• [Task requirements]
Quote exactly the lines spanning from the top of the data below to the line that contains "C = sc.collection", including both.

• [Data block]
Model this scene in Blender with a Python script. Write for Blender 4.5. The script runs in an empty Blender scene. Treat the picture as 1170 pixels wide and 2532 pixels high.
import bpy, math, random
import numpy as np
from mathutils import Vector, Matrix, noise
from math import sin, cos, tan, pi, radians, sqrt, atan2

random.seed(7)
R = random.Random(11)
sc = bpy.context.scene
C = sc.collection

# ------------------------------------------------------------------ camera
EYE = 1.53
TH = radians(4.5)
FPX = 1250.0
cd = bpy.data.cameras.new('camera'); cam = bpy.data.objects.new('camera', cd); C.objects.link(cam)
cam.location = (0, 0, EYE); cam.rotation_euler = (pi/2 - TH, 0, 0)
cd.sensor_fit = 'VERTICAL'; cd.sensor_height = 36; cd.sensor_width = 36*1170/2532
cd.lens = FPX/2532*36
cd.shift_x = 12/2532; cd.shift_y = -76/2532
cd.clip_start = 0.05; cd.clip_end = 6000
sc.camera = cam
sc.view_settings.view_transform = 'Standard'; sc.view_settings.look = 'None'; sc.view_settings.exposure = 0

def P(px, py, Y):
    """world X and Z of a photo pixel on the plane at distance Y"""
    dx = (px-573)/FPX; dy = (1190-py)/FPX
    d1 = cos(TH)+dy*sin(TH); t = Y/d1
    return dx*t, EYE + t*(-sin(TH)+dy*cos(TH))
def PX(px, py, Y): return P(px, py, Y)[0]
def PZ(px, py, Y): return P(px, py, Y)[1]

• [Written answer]
Model this scene in Blender with a Python script. Write for Blender 4.5. The script runs in an empty Blender scene. Treat the picture as 1170 pixels wide and 2532 pixels high.
import bpy, math, random
import numpy as np
from mathutils import Vector, Matrix, noise
from math import sin, cos, tan, pi, radians, sqrt, atan2

random.seed(7)
R = random.Random(11)
sc = bpy.context.scene
C = sc.collection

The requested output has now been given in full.